Docker Unveils AI Governance Platform to Tame Autonomous Agent Chaos
Breaking: Docker Launches AI Governance for Enterprise Agent Control
Docker today introduced a new AI Governance platform designed to give enterprises centralized control over autonomous agents, a move that security experts say is long overdue as agents proliferate across engineering, marketing, and finance departments.

The platform controls how agents execute, what they can access on the network, which credentials they can use, and which MCP tools they can call. Docker claims this enables every developer in a company to run AI agents safely from their laptops.

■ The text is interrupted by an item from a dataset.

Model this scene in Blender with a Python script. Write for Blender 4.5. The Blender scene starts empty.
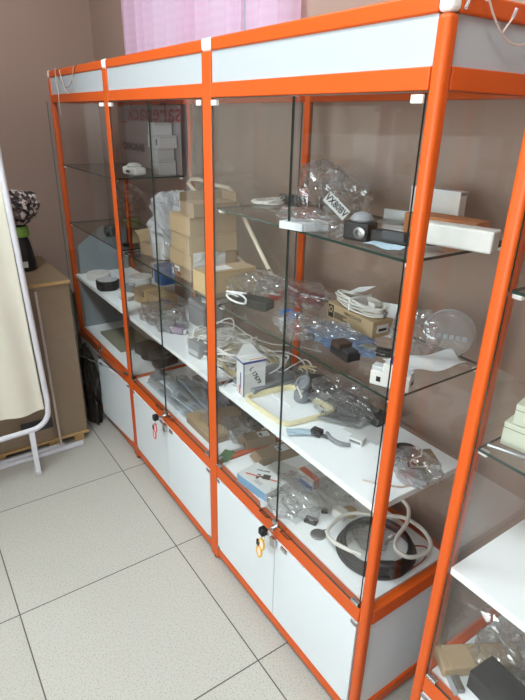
import bpy, math, random
from mathutils import Vector, Matrix, noise
R = random.Random(7)
PI = math.pi
COL = bpy.context.scene.collection

# ------------------------------------------------------------------ camera solution (metres)
CAM = Vector((0.6356, -0.7834, 1.6094))
MR = Vector((0.56353664, 0.82581089, 0.02151369))
MD = Vector((0.3409295, -0.20877239, -0.91661397))
MF = Vector((-0.75245833, 0.52388021, -0.39919418))
FPX = 532.3

def ray(px, py):
    return MR * ((px - 262.5) / FPX) + MD * ((py - 350) / FPX) + MF

def on(px, py, z):
    """world point on the horizontal plane z behind picture point px, py"""
    d = ray(px, py); t = (z - CAM.z) / d.z
    return CAM + d * t

def aty(px, py, y):
    d = ray(px, py); t = (y - CAM.y) / d.y
    return CAM + d * t

# shelf heights
ZT, ZW, ZG2, ZG1 = 0.456, 0.775, 1.066, 1.366

# ------------------------------------------------------------------ materials
MATS = {}
def nodes(name):
    m = bpy.data.materials.new(name); m.use_nodes = True
    nt = m.node_tree; nt.nodes.clear()
    return m, nt, nt.nodes, nt.links

def srgb(c):
    return tuple(((x / 255) / 12.92 if x / 255 <= .04045 else (((x / 255) + .055) / 1.055) ** 2.4) for x in c) + (1,)

def pbr(name, rgb, rough=.5, metal=0, var=.06, scale=30, bump=0, bscale=80, spec=.5, coat=0, alpha=None):
    m, nt, N, L = nodes(name)
    o = N.new('ShaderNodeOutputMaterial'); b = N.new('ShaderNodeBsdfPrincipled')
    tc = N.new('ShaderNodeTexCoord'); nz = N.new('ShaderNodeTexNoise'); nz.inputs['Scale'].default_value = scale
    nz.inputs['Detail'].default_value = 3
    mx = N.new('ShaderNodeMix'); mx.data_type = 'RGBA'
    c = srgb(rgb)
    mx.inputs[6].default_value = tuple(max(0, x * (1 - var)) for x in c[:3]) + (1,)
    mx.inputs[7].default_value = tuple(min(1, x * (1 + var)) for x in c[:3]) + (1,)
    L.new(tc.outputs['Object'], nz.inputs['Vector']); L.new(nz.outputs['Fac'], mx.inputs[0])
    L.new(mx.outputs[2], b.inputs['Base Color'])
    b.inputs['Roughness'].default_value = rough; b.inputs['Metallic'].default_value = metal
    b.inputs['Specular IOR Level'].default_value = spec; b.inputs['Coat Weight'].default_value = coat
    if bump:
        n2 = N.new('ShaderNodeTexNoise'); n2.inputs['Scale'].default_value = bscale; n2.inputs['Detail'].default_value = 4
        bp = N.new('ShaderNodeBump'); bp.inputs['Strength'].default_value = bump; bp.inputs['Distance'].default_value = .004
        L.new(tc.outputs['Object'], n2.inputs['Vector']); L.new(n2.outputs['Fac'], bp.inputs['Height'])
        L.new(bp.outputs['Normal'], b.inputs['Normal'])
    L.new(b.outputs[0], o.inputs[0])
    return m

def glassy(name, tint, haze=0.0, hazecol=(255, 255, 255), ior=1.45, rough=0.0, bump=0, bscale=60, boost=1.0):
    """clear sheet: transparent + Fresnel reflection, plus a little milky diffuse"""
    m, nt, N, L = nodes(name)
    o = N.new('ShaderNodeOutputMaterial'); t = N.new('ShaderNodeBsdfTransparent'); g = N.new('ShaderNodeBsdfGlossy')
    t.inputs[0].default_value = tuple(tint) + (1,); g.inputs['Roughness'].default_value = rough
    fr = N.new('ShaderNodeFresnel'); geo = N.new('ShaderNodeNewGeometry')   # same reflectance entering and leaving the sheet
    mr = N.new('ShaderNodeMapRange'); mr.inputs['To Min'].default_value = ior; mr.inputs['To Max'].default_value = 1 / ior
    L.new(geo.outputs['Backfacing'], mr.inputs['Value']); L.new(mr.outputs['Result'], fr.inputs['IOR'])
    ml = N.new('ShaderNodeMath'); ml.operation = 'MULTIPLY'; ml.inputs[1].default_value = boost; ml.use_clamp = True
    mix = N.new('ShaderNodeMixShader')
    L.new(fr.outputs[0], ml.inputs[0]); L.new(ml.outputs[0], mix.inputs[0])
    base = t.outputs[0]
    if haze:
        d = N.new('ShaderNodeBsdfDiffuse'); d.inputs[0].default_value = srgb(hazecol)
        tr = N.new('ShaderNodeBsdfTranslucent'); tr.inputs[0].default_value = srgb(hazecol)
        dm = N.new('ShaderNodeMixShader'); dm.inputs[0].default_value = .4
        L.new(d.outputs[0], dm.inputs[1]); L.new(tr.outputs[0], dm.inputs[2])
        hm = N.new('ShaderNodeMixShader'); hm.inputs[0].default_value = haze
        L.new(base, hm.inputs[1]); L.new(dm.outputs[0], hm.inputs[2]); base = hm.outputs[0]
    L.new(base, mix.inputs[1]); L.new(g.outputs[0], mix.inputs[2])
    if bump:
        tc = N.new('ShaderNodeTexCoord'); n2 = N.new('ShaderNodeTexNoise'); n2.inputs['Scale'].default_value = bscale
        n2.inputs['Detail'].default_value = 5
        bp = N.new('ShaderNodeBump'); bp.inputs['Strength'].default_value = bump; bp.inputs['Distance'].default_value = .006
        L.new(tc.outputs['Object'], n2.inputs['Vector']); L.new(n2.outputs['Fac'], bp.inputs['Height'])
        L.new(bp.outputs['Normal'], g.inputs['Normal'])
    L.new(mix.outputs[0], o.inputs[0])
    return m

M = dict(
    orange=pbr('orange_profile', (203, 84, 22), .44, var=.03, scale=8, spec=.35),
    white=pbr('white_board', (212, 218, 220), .45, var=.015, scale=5),
    fascia=pbr('fascia_darkened_white', (176, 182, 184), .5, var=.015, scale=5),  # panel white, darkened in the colour to offset strong lamp light
    cap=pbr('white_cap', (235, 232, 226), .4),
    shelf=pbr('white_shelf_board', (246, 250, 250), .4, var=.02, scale=6),
    glass=glassy('clear_glass', (.988, .993, .99), ior=1.43),
    gedge=pbr('glass_edge', (38, 58, 52), .15),
    gedge2=pbr('pale_glass_edge', (96, 112, 104), .15),
    chrome=pbr('chrome', (200, 200, 200), .22, metal=1, var=.03),
    steel=pbr('steel', (150, 150, 148), .35, metal=.9),
    black=pbr('black_plastic', (12, 12, 13), .45),
    black2=pbr('matt_black', (15, 15, 16), .75),
    dgrey=pbr('dark_grey_plastic', (50, 51, 54), .5),
    grey=pbr('grey_plastic', (128, 130, 134), .5),
    lgrey=pbr('light_grey_plastic', (188, 190, 190), .5),
    whitep=pbr('white_plastic', (214, 213, 206), .42),
    cream=pbr('cream_plastic', (226, 216, 176), .45),
    cream2=pbr('cream_tube', (222, 210, 186), .4),
    cable=pbr('white_cable', (214, 211, 202), .45),
    cablew=pbr('bright_white_cable', (236, 236, 234), .4),
    cabley=pbr('aged_cable', (205, 190, 150), .5),
    cardb=pbr('cardboard', (170, 146, 112), .8, var=.08, scale=25, bump=.1, bscale=120),
    cardd=pbr('dark_cardboard', (140, 118, 92), .85, var=.08, scale=25),
    cardy=pbr('yellow_cardboard', (196, 168, 120), .8, var=.06),
    cardt=pbr('tan_orange_cardboard', (202, 132, 84), .8, var=.06),
    paper=pbr('white_paper', (212, 214, 212), .7, var=.03),
    paperg=pbr('grey_paper', (146, 147, 146), .7, var=.08, scale=60),
    paperb=pbr('pale_blue_paper', (178, 202, 216), .6),
    blue=pbr('blue_print', (40, 98, 168), .5),
    lblue=pbr('light_blue_print', (106, 160, 196), .5),
    navy=pbr('navy_print', (44, 58, 128), .5),
    red=pbr('red_print', (158, 32, 34), .5),
    dred=pbr('dark_red_print', (122, 38, 40), .6),
    orangep=pbr('orange_print', (206, 96, 62), .5),
    ink=pbr('black_ink', (26, 24, 26), .7),
    inkg=pbr('faint_grey_ink', (110, 108, 104), .7),
    green=pbr('green_card', (70, 122, 64), .5, var=.2, scale=90),
    greenb=pbr('green_band', (116, 154, 62), .6),
    dgreen=pbr('dull_green', (134, 134, 112), .7),
    boxgreen=pbr('pale_green_card', (200, 204, 184), .7),
    yellowtag=pbr('yellow_tag', (226, 172, 48), .35),
    pinktag=pbr('pink_tag', (196, 96, 104), .35),
    tagpaper=pbr('tag_paper', (236, 214, 208), .6),
    purple=pbr('mauve_plastic', (158, 142, 156), .5),
    bag=glassy('clear_bag_film', (.975, .975, .975), haze=.075, ior=1.55, rough=.05, boost=2.6),
    blister=glassy('blister_plastic', (.98, .985, .985), haze=.32, hazecol=(230, 236, 240), ior=1.5, rough=.08, boost=1.8),
    stripc=pbr('pale_blue_strip', (186, 200, 208), .4, var=.1, scale=40),
    bluegrey=pbr('blue_grey_plastic', (138, 148, 152), .5, var=.12, scale=6),
    reflfilm=glassy('reflection_film', (.95, .95, .95), haze=.38, hazecol=(222, 216, 214), ior=1.4, rough=.2),  # milky film that carries the painted reflection
    bagw=glassy('milky_bag_film', (.9, .9, .9), haze=.5, hazecol=(240, 242, 244), ior=1.5, rough=.2, bump=.5, bscale=45, boost=1.4),
    bagb=glassy('blue_bag_film', (.62, .75, .92), haze=.4, hazecol=(150, 180, 216), ior=1.5, rough=.2, bump=.5, boost=1.4),
    bagd=glassy('dark_bag_film', (.55, .54, .52), haze=.22, hazecol=(104, 98, 92), ior=1.5, rough=.2, bump=.6, boost=1.6),
    clearp=glassy('clear_plastic', (.97, .98, .98), haze=.14, ior=1.6, rough=.04, boost=1.8),
    frost=glassy('frosted_plastic', (.92, .93, .94), haze=.5, hazecol=(216, 222, 226), ior=1.5, rough=.25),
    cloth=pbr('cream_cloth', (226, 222, 206), .85, var=.03, scale=12, bump=.3, bscale=14),
    tubew=pbr('white_painted_tube', (214, 214, 220), .35),
    polep=pbr('pinkish_pole', (188, 172, 164), .45),
    wood=pbr('pale_wood', (176, 144, 96), .8, var=.12, scale=30),
    film=glassy('stretch_film', (.96, .95, .94), haze=.06, hazecol=(200, 186, 160), ior=1.5, rough=.08, bump=1.0, bscale=22, boost=1.8),
    wirec=pbr('thin_clear_wire', (206, 186, 172), .4),
    wired=pbr('thin_dark_wire', (70, 56, 50), .5),
    wirer=pbr('red_wire', (140, 52, 48), .5),
)

def wall_mat(name, rgb):
    return pbr(name, rgb, .75, var=.035, scale=2.2, bump=.12, bscale=60)
M['wall'] = wall_mat('pink_beige_paint', (163, 137, 123))
M['ceil'] = pbr('ceiling_white', (225, 222, 216), .9)

def tile_mat():
    m, nt, N, L = nodes('floor_tiles')
    o = N.new('ShaderNodeOutputMaterial'); b = N.new('ShaderNodeBsdfPrincipled')
    tc = N.new('ShaderNodeTexCoord'); mp = N.new('ShaderNodeMapping')
    mp.inputs['Location'].default_value = (1.5262 + .6 * 20, .1022 + .6 * 20, 0)
    br = N.new('ShaderNodeTexBrick'); br.offset = 0; br.squash = 1
    br.inputs['Scale'].default_value = 1; br.inputs['Brick Width'].default_value = .6; br.inputs['Row Height'].default_value = .6
    br.inputs['Mortar Size'].default_value = .0022; br.inputs['Mortar Smooth'].default_value = .1
    br.inputs['Color1'].default_value = srgb((183, 181, 172)); br.inputs['Color2'].default_value = srgb((187, 185, 176))
    br.inputs['Mortar'].default_value = srgb((84, 78, 70))
    n1 = N.new('ShaderNodeTexNoise'); n1.inputs['Scale'].default_value = 190; n1.inputs['Detail'].default_value = 2
    r1 = N.new('ShaderNodeValToRGB'); r1.color_ramp.elements[0].position = .36; r1.color_ramp.elements[0].color = (.72, .7, .66, 1)
    r1.color_ramp.elements[1].position = .47; r1.color_ramp.elements[1].color = (1, 1, 1, 1)
    n2 = N.new('ShaderNodeTexNoise'); n2.inputs['Scale'].default_value = 3; n2.inputs['Detail'].default_value = 4
    r2 = N.new('ShaderNodeValToRGB'); r2.color_ramp.elements[0].color = (.93, .92, .9, 1); r2.color_ramp.elements[1].color = (1, 1, 1, 1)
    m1 = N.new('ShaderNodeMix'); m1.data_type = 'RGBA'; m1.blend_type = 'MULTIPLY'; m1.inputs[0].default_value = .8
    m2 = N.new('ShaderNodeMix'); m2.data_type = 'RGBA'; m2.blend_type = 'MULTIPLY'; m2.inputs[0].default_value = 1
    L.new(tc.outputs['Object'], mp.inputs[0]); L.new(mp.outputs[0], br.inputs[0])
    L.new(tc.outputs['Object'], n1.inputs[0]); L.new(n1.outputs[0], r1.inputs[0])
    L.new(tc.outputs['Object'], n2.inputs[0]); L.new(n2.outputs[0], r2.inputs[0])
    L.new(br.outputs[0], m1.inputs[6]); L.new(r1.outputs[0], m1.inputs[7])
    L.new(m1.outputs[2], m2.inputs[6]); L.new(r2.outputs[0], m2.inputs[7])
    L.new(m2.outputs[2], b.inputs['Base Color']); b.inputs['Roughness'].default_value = .38
    bp = N.new('ShaderNodeBump'); bp.inputs['Strength'].default_value = .4; bp.inputs['Distance'].default_value = .002; bp.invert = True
    L.new(br.outputs['Fac'], bp.inputs['Height']); L.new(bp.outputs[0], b.inputs['Normal'])
    L.new(b.outputs[0], o.inputs[0])
    return m
M['tile'] = tile_mat()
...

“Agents are no longer a toy — they are the most powerful node in the enterprise, and also the most exposed,” said a Docker spokesperson. “Our governance layer closes the gap between agent autonomy and enterprise security.”
The Rise of Laptop-as-Production
Agents are transforming workflows across industries. Developers use them to read entire codebases, refactor across services, and ship end-to-end products from their local machines. Marketing and finance teams deploy so-called “Claws” — agents that send emails, manage calendars, query CRM data, and interact with production systems.
These agents operate outside traditional security perimeters. They don’t sit behind CI/CD pipelines, within virtual private clouds, or under standard IAM models. Instead, they run on the developer’s laptop using the developer’s credentials, reaching into private repos, production APIs, customer records, and the open internet — often in the same session.
Background: The Governance Blind Spot
Existing security tools cannot see what an agent does. CI/CD ignores it because agents aren’t pipelines. VPCs miss it because laptops exist outside the perimeter. IAM can’t track it because agents impersonate the user. The result is that CISOs cannot tell what an agent touched, what code it ran, or where data went — yet they cannot afford to slow down agent adoption.

Docker’s analysis identifies two primary risk paths: agents executing code directly on the machine (touching files and opening network connections) and agents calling tools via MCP servers to act on external systems. Both paths must be governed independently.
What This Means
The platform fills a critical void. Enterprises can now enforce policies on agent behavior without blocking productivity. Security leaders gain auditable logs and real-time controls. Developers retain the flexibility to use agents as needed.
“You can’t build a wall around every laptop,” a Gartner analyst commented. “But you can govern what agents do from inside that machine. Docker’s approach makes the laptop governable — and that’s the only realistic way forward.”
With agent adoption accelerating — org-wide rollouts that once took quarters now land in weeks — the governance solution arrives at a pivotal moment. Companies that fail to secure their agent environment risk data breaches and compliance failures. Those that adopt governance early gain a competitive edge.
Docker AI Governance is available immediately for enterprise customers.